I am a politics nut, so this series easily appealed to me. Often programmes and films about British politics is treated as a comical subject. This series treats it seriously, much like the West Wing does with American politics (if a bit more far-fetched). The show follows the traditional British view of being cynical about politicians and ideology. However the show is wrong about how Select Committee Chairpersons are picked. The film also shows the underhanded way oil lobbyists world (oil is such a easy villains for us Brits). The show also looks at many aspects of the press, from its relationship with the government and politicians, journalistic ethics and Chinese walls between a paper's editorial staff and the ownership. The film looks at journalists and politicians as individuals and wanting to serve the public. The series has a great complex plot, you don't know where its going next and shows how hard journalists have to work. Peter Abbott does a wonder job.

David Yates has proved himself to be a good director. The State of Play and his other mini-series Sex Traffic was prove enough for him to a land a small feature film, Harry Potter. He makes the series look very cinematic, like an excellent thriller feature. He keeps the tension going, get the best out of his actions and has some wonderful shot, especially tracking shots. He is a skilled man.

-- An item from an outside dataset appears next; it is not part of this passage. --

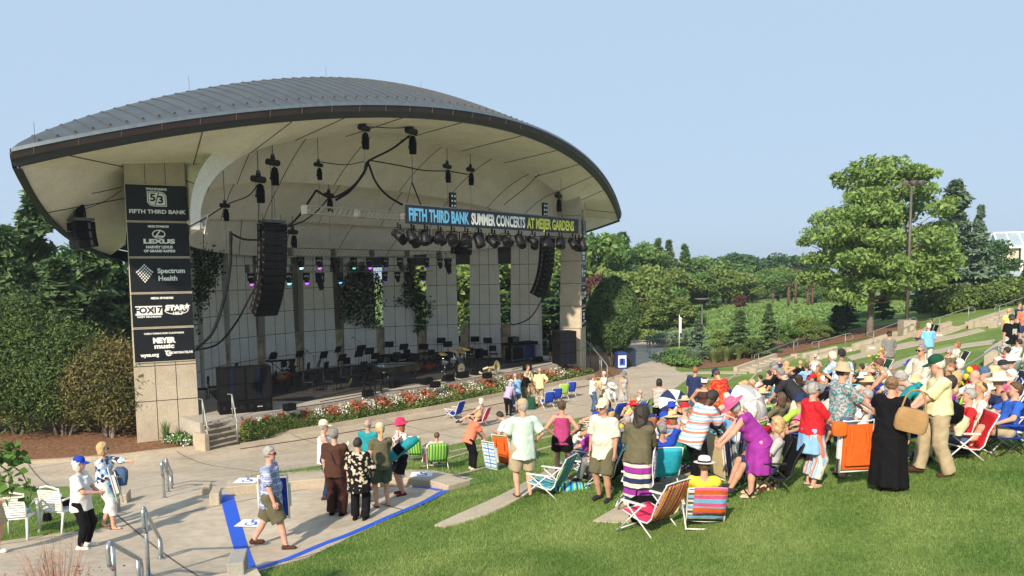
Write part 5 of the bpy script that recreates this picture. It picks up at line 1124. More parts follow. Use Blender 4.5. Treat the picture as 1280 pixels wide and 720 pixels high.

There is a great cast, David Morrissey and John Sims are both very good actors and were excellent in the leads. Both character are very faulted but you take an interest in what happens to them. There is a great support cast, with actors like Kelly MacDonald, James McAvoy, Bill Nighy and Marc Warren. Bill Nighy was perfectly smiley but a cares about his people. Kelly MacDonald is excellent as the young idealist. There was no weak link and all the major characters are fully developed. Even the bad guys have reasons for what they are doing, and not just for money.

The series is cheap on amazon and play and it is worth having. Highly recommended.